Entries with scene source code
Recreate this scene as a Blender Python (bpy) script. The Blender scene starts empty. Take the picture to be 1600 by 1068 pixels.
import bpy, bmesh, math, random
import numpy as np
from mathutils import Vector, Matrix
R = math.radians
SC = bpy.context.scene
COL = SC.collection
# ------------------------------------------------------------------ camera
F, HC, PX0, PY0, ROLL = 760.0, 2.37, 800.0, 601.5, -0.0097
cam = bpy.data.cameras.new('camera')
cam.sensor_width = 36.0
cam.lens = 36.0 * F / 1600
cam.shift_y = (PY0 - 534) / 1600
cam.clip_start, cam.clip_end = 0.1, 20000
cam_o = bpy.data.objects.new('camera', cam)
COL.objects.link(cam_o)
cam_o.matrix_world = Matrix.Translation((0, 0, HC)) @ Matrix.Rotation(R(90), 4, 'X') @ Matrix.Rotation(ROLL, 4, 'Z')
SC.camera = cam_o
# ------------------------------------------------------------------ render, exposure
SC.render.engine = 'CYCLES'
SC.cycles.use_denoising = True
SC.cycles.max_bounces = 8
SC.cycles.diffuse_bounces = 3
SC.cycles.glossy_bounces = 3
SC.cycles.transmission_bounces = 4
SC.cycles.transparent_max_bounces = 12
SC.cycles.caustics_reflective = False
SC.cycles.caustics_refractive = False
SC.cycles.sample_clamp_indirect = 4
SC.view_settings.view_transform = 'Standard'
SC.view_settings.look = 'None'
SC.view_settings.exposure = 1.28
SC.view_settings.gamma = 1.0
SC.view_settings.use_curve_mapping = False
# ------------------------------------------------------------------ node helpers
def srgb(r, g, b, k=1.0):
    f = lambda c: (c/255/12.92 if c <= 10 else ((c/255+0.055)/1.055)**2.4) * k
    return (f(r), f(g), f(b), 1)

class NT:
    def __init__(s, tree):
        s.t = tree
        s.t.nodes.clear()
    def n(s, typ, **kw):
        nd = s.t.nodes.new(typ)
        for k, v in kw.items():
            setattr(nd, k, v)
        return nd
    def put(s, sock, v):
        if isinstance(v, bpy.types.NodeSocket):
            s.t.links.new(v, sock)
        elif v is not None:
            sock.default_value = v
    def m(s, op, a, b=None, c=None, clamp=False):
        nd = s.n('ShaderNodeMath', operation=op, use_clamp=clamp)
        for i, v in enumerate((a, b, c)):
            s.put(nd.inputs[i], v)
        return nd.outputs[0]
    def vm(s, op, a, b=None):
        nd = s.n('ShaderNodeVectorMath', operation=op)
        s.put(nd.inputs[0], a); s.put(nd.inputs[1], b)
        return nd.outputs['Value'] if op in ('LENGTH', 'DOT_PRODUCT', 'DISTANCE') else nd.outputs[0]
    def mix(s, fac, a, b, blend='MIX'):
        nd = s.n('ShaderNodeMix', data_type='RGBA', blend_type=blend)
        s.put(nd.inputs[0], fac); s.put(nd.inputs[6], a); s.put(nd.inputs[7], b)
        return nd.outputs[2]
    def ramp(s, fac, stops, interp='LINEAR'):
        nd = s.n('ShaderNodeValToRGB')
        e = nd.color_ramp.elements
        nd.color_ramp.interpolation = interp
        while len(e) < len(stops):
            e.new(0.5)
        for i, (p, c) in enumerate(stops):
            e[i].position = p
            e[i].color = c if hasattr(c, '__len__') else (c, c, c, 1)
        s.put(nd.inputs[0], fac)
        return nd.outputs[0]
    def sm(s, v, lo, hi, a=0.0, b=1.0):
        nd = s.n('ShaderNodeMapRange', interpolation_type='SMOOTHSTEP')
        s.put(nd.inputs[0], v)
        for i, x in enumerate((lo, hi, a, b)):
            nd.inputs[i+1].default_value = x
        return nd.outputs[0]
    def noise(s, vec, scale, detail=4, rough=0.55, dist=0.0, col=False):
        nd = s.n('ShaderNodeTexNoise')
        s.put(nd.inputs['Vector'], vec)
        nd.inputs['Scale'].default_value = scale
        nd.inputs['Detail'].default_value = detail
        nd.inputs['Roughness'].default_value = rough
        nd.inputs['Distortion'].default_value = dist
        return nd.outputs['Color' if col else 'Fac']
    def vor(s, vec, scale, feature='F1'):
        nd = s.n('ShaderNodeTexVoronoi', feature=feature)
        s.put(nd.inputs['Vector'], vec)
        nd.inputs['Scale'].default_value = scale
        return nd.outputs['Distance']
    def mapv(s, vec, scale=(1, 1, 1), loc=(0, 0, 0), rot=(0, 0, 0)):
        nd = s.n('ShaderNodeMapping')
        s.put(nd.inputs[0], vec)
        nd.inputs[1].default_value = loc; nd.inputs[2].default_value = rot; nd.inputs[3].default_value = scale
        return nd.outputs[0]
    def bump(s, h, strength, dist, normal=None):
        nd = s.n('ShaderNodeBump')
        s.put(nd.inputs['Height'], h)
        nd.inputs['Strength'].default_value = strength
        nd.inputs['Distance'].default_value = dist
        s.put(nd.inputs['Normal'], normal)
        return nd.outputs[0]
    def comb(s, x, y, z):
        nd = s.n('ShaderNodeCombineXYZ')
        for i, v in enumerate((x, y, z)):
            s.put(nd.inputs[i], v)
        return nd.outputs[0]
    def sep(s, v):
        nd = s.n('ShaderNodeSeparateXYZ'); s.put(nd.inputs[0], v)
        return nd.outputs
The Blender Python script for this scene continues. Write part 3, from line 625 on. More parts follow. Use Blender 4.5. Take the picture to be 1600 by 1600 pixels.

**Challenge**:
Your task is to retype all of the records exactly.

**Output**:
Recreate this scene as a Blender Python (bpy) script. The Blender scene starts empty. Take the picture to be 1600 by 1068 pixels.
import bpy, bmesh, math, random
import numpy as np
from mathutils import Vector, Matrix
R = math.radians
SC = bpy.context.scene
COL = SC.collection
# ------------------------------------------------------------------ camera
F, HC, PX0, PY0, ROLL = 760.0, 2.37, 800.0, 601.5, -0.0097
cam = bpy.data.cameras.new('camera')
cam.sensor_width = 36.0
cam.lens = 36.0 * F / 1600
cam.shift_y = (PY0 - 534) / 1600
cam.clip_start, cam.clip_end = 0.1, 20000
cam_o = bpy.data.objects.new('camera', cam)
COL.objects.link(cam_o)
cam_o.matrix_world = Matrix.Translation((0, 0, HC)) @ Matrix.Rotation(R(90), 4, 'X') @ Matrix.Rotation(ROLL, 4, 'Z')
SC.camera = cam_o
# ------------------------------------------------------------------ render, exposure
SC.render.engine = 'CYCLES'
SC.cycles.use_denoising = True
SC.cycles.max_bounces = 8
SC.cycles.diffuse_bounces = 3
SC.cycles.glossy_bounces = 3
SC.cycles.transmission_bounces = 4
SC.cycles.transparent_max_bounces = 12
SC.cycles.caustics_reflective = False
SC.cycles.caustics_refractive = False
SC.cycles.sample_clamp_indirect = 4
SC.view_settings.view_transform = 'Standard'
SC.view_settings.look = 'None'
SC.view_settings.exposure = 1.28
SC.view_settings.gamma = 1.0
SC.view_settings.use_curve_mapping = False
# ------------------------------------------------------------------ node helpers
def srgb(r, g, b, k=1.0):
    f = lambda c: (c/255/12.92 if c <= 10 else ((c/255+0.055)/1.055)**2.4) * k
    return (f(r), f(g), f(b), 1)

class NT:
    def __init__(s, tree):
        s.t = tree
        s.t.nodes.clear()
    def n(s, typ, **kw):
        nd = s.t.nodes.new(typ)
        for k, v in kw.items():
            setattr(nd, k, v)
        return nd
    def put(s, sock, v):
        if isinstance(v, bpy.types.NodeSocket):
            s.t.links.new(v, sock)
        elif v is not None:
            sock.default_value = v
    def m(s, op, a, b=None, c=None, clamp=False):
        nd = s.n('ShaderNodeMath', operation=op, use_clamp=clamp)
        for i, v in enumerate((a, b, c)):
            s.put(nd.inputs[i], v)
        return nd.outputs[0]
    def vm(s, op, a, b=None):
        nd = s.n('ShaderNodeVectorMath', operation=op)
        s.put(nd.inputs[0], a); s.put(nd.inputs[1], b)
        return nd.outputs['Value'] if op in ('LENGTH', 'DOT_PRODUCT', 'DISTANCE') else nd.outputs[0]
    def mix(s, fac, a, b, blend='MIX'):
        nd = s.n('ShaderNodeMix', data_type='RGBA', blend_type=blend)
        s.put(nd.inputs[0], fac); s.put(nd.inputs[6], a); s.put(nd.inputs[7], b)
        return nd.outputs[2]
    def ramp(s, fac, stops, interp='LINEAR'):
        nd = s.n('ShaderNodeValToRGB')
        e = nd.color_ramp.elements
        nd.color_ramp.interpolation = interp
        while len(e) < len(stops):
            e.new(0.5)
        for i, (p, c) in enumerate(stops):
            e[i].position = p
            e[i].color = c if hasattr(c, '__len__') else (c, c, c, 1)
        s.put(nd.inputs[0], fac)
        return nd.outputs[0]
    def sm(s, v, lo, hi, a=0.0, b=1.0):
        nd = s.n('ShaderNodeMapRange', interpolation_type='SMOOTHSTEP')
        s.put(nd.inputs[0], v)
        for i, x in enumerate((lo, hi, a, b)):
            nd.inputs[i+1].default_value = x
        return nd.outputs[0]
    def noise(s, vec, scale, detail=4, rough=0.55, dist=0.0, col=False):
        nd = s.n('ShaderNodeTexNoise')
        s.put(nd.inputs['Vector'], vec)
        nd.inputs['Scale'].default_value = scale
        nd.inputs['Detail'].default_value = detail
        nd.inputs['Roughness'].default_value = rough
        nd.inputs['Distortion'].default_value = dist
        return nd.outputs['Color' if col else 'Fac']
    def vor(s, vec, scale, feature='F1'):
        nd = s.n('ShaderNodeTexVoronoi', feature=feature)
        s.put(nd.inputs['Vector'], vec)
        nd.inputs['Scale'].default_value = scale
        return nd.outputs['Distance']
    def mapv(s, vec, scale=(1, 1, 1), loc=(0, 0, 0), rot=(0, 0, 0)):
        nd = s.n('ShaderNodeMapping')
        s.put(nd.inputs[0], vec)
        nd.inputs[1].default_value = loc; nd.inputs[2].default_value = rot; nd.inputs[3].default_value = scale
        return nd.outputs[0]
    def bump(s, h, strength, dist, normal=None):
        nd = s.n('ShaderNodeBump')
        s.put(nd.inputs['Height'], h)
        nd.inputs['Strength'].default_value = strength
        nd.inputs['Distance'].default_value = dist
        s.put(nd.inputs['Normal'], normal)
        return nd.outputs[0]
    def comb(s, x, y, z):
        nd = s.n('ShaderNodeCombineXYZ')
        for i, v in enumerate((x, y, z)):
            s.put(nd.inputs[i], v)
        return nd.outputs[0]
    def sep(s, v):
        nd = s.n('ShaderNodeSeparateXYZ'); s.put(nd.inputs[0], v)
        return nd.outputs
The Blender Python script for this scene continues. Write part 3, from line 625 on. More parts follow. Use Blender 4.5. Take the picture to be 1600 by 1600 pixels.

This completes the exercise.